Размыкаю глаза. Поезд стоит на вокзале какого-то города. Не спрашивая моих спутников, где мы находимся, я набрасываю на плечи шинель и выхожу на площадку вагона. И вдруг, словно обухом оглушают доходящие с перрона слова рабочего-железнодорожника: «Ще маемо час!»
«Куда я попал? Как я мог очутиться в городе, в котором говорят по-украински?» Тут меня озарило, и последние остатки сна вылетели из головы. «Да ведь мы в Праге! В Чехии! В славянской стране!»
Прага осталась позади. Поезд шел на Вену. Я приковался глазами к окну вагона. Мимо него проносятся аккуратные крестьянские дворы на припушенной легким снегом равнине. На славянской земле (не хочу впадать в сентиментальность) я почувствовал себя ближе к родному дому.
К вечеру мы прибыли в Вену. Выгрузились из вагона. Добрались до Солдатского Дома (Soldatenheim) в венском Арсенале. Сдали на хранение свои пожитки. Нам выделили кровати в комнате, где были уже другие солдаты. Чего-то поели. Можно было отдохнуть и нормально выспаться после ночи, проведенной в пути.
Спать, впрочем, долго не пришлось. Подняли засветло. Поезд в Италию уходил рано утром. Встав, я обнаружил, что бесследно исчезла моя пилотка. Не могу понять, кому она понадобилась, но факт оставался фактом: пилотку сперли. Видно, ослабел дух армейского товарищества за годы войны, если солдат ворует у солдата.

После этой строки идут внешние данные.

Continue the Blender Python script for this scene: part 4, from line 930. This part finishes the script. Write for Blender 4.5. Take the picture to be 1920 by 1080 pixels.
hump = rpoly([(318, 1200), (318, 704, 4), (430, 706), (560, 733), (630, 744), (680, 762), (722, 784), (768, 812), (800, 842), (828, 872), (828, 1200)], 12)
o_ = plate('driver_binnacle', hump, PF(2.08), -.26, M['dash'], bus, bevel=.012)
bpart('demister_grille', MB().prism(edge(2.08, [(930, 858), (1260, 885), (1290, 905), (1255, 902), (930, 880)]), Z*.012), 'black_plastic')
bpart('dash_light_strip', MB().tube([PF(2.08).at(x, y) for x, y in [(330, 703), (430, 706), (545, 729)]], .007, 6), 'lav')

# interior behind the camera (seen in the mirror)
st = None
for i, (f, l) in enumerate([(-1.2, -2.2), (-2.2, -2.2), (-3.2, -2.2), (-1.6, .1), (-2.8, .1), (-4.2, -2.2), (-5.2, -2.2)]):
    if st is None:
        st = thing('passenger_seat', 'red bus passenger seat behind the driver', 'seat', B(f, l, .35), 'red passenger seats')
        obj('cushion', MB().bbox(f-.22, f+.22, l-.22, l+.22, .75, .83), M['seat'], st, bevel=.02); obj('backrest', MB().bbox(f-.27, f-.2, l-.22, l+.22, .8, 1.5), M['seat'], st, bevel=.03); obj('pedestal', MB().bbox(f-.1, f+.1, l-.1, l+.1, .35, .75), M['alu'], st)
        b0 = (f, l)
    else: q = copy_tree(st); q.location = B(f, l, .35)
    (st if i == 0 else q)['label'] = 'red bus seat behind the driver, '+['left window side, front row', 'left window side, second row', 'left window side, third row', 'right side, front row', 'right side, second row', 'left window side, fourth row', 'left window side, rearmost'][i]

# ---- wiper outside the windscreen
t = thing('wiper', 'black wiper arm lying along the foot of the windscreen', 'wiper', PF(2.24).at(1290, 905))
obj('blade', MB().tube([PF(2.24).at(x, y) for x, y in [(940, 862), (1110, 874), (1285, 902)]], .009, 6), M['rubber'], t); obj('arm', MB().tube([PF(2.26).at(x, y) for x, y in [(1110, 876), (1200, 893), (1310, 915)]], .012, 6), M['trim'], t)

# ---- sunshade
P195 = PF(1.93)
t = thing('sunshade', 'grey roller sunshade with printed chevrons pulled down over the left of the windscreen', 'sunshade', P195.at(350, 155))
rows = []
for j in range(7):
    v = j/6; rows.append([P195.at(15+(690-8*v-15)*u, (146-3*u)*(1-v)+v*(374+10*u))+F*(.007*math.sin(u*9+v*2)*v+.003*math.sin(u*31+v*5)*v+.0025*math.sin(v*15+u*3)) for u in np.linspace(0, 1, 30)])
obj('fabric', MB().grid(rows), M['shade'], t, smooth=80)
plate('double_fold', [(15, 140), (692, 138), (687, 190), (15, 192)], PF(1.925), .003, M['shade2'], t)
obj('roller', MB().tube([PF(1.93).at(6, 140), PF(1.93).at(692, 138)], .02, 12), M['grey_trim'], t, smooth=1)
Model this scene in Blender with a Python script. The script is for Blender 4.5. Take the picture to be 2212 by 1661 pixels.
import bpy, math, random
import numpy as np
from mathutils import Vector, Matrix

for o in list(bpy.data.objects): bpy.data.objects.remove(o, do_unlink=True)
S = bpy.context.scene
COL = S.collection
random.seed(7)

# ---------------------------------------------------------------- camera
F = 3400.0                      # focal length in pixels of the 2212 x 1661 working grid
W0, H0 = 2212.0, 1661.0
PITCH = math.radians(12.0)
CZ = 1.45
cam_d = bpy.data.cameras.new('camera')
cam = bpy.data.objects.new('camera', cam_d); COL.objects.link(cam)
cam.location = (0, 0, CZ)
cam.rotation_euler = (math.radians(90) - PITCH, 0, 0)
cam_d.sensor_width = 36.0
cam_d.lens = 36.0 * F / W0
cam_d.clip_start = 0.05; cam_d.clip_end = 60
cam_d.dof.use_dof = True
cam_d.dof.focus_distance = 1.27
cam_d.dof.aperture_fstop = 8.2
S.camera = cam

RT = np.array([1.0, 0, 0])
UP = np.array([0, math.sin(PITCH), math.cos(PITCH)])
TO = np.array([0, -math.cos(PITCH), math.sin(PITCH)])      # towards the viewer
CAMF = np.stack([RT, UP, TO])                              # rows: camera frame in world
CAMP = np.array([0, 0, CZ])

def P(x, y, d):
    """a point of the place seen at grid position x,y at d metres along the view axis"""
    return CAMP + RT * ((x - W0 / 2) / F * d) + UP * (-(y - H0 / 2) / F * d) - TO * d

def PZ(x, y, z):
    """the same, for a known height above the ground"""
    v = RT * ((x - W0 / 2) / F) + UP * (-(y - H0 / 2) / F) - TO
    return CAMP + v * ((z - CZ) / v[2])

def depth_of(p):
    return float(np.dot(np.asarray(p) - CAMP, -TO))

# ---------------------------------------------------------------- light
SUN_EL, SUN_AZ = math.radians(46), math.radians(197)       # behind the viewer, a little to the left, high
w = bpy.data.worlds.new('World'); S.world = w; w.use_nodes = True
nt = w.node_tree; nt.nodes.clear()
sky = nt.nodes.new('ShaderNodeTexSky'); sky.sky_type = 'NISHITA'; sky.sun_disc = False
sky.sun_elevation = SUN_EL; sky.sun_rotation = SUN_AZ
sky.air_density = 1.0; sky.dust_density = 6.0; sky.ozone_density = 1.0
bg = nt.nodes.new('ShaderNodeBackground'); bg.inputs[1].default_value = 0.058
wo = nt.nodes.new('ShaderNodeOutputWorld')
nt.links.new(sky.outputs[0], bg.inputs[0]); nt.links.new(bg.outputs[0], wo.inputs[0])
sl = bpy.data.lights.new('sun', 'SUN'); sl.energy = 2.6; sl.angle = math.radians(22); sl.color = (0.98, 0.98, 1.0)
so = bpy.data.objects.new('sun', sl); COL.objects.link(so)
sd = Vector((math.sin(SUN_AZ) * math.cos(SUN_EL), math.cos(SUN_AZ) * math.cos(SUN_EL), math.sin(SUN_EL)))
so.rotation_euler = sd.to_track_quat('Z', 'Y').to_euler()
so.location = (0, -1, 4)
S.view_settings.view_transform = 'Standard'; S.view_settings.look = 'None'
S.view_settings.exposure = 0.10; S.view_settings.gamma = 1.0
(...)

Не особенно печалясь об утрате, я извлек из моего рюкзака кубанку и башлык и из солдата Люфтваффе на глазах немцев превратился в казака.
Поезд уходил с Южного вокзала. Нам досталось в вагоне купе, где никого, кроме нас четырех, не было. Можно было устроиться более или менее комфортабельно. Поезд шел на юг, и чем дальше, тем больше местность становилась гористее. Собственно, у Вены уже начинались отроги Альп, и очень скоро по обе стороны долины, по которой несся наш состав, встали неровной зубчатой стеной уходящие в безоблачное синее небо покрытые сверкающим снегом Альпы. Никогда до этого я не был в горах. Правда, еще семилетним мальчишкой во время посещения с мамой родичей в Ставрополе я имел возможность видеть в ясную погоду снежные вершины Кавказского хребта. Но они были далеко и не оставили следа в моей памяти.
Теперь же я мог не просто созерцать горы, но и переживать их. И с этого дня я навсегда полюбил горы, как 12 лет спустя, иммигрировав в США, пережил и навсегда полюбил океан. И до сих пор перед моими глазами, словно я увидел все это неделю тому назад, стоит, почему-то ставшая незабываемой, картина. На покрытом перелеском склоне горы крестьянин срезает ель. Возле него стоит запряженная в дроги лошадка. «Почему так поздно?» — думаю я, — ведь сегодня Сочельник. Неужели у него не было времени установить рождественскую елку раньше?» Мирная картина, мирные мысли. Совсем не думается о войне.
Поезд все дальше несется на юг. Мелькают названия станций: Юденбург, Капфенберг, Леобен, Клагенфурт, Шпитталь, Виллах. Я не стараюсь запоминать их. К чему? Разве же я мог предполагать тогда, что этот маршрут (только в обратном порядке) станет через полгода крестным путем казаков и их семей, преданных ненавидимым Черчиллем большевикам цивилизованной Англией, «матерью европейской демократии»?
Минули Виллах. Арнольдштайн. Последний город на немецкой стороне Альп. Поезд пересекает границу. Мы в Италии.
На итальянской стороне другие впечатления. Нет снега. Чуть облачное небо. Голые каменные стены возносятся ввысь, словно пытаясь подцепить медленно плывущие над вершинами облака. Я с одним из моих спутников выхожу в коридор, чтобы лучше рассмотреть панораму долины. У соседнего окна стоят два солдата в армейской форме.
По коридору идет комендант поезда, предупреждает сидящих в купе и стоящих в коридоре солдат: «Будьте наготове! Опасность партизан!»
«Кто эти двое в неуставной форме?» — спрашивает стоящий у соседнего окна солдат. «О, это казаки», — отвечает сосед. «Казаки? Ну, тогда нам ничего не страшно!»
Что может быть выше признания товарищей по оружию? Жаль, что Галя не могла слышать этой столь лестной для нашего брата похвалы. А она там, в Берлине рассуждала о «смешении» военных форм!
Партизаны, видимо, не были заинтересованы в нашем эшелоне, и примерно через час поезд остановился на станции Карниа, на которой нам полагалось сходить. Мы вышли на площадь перед станцией.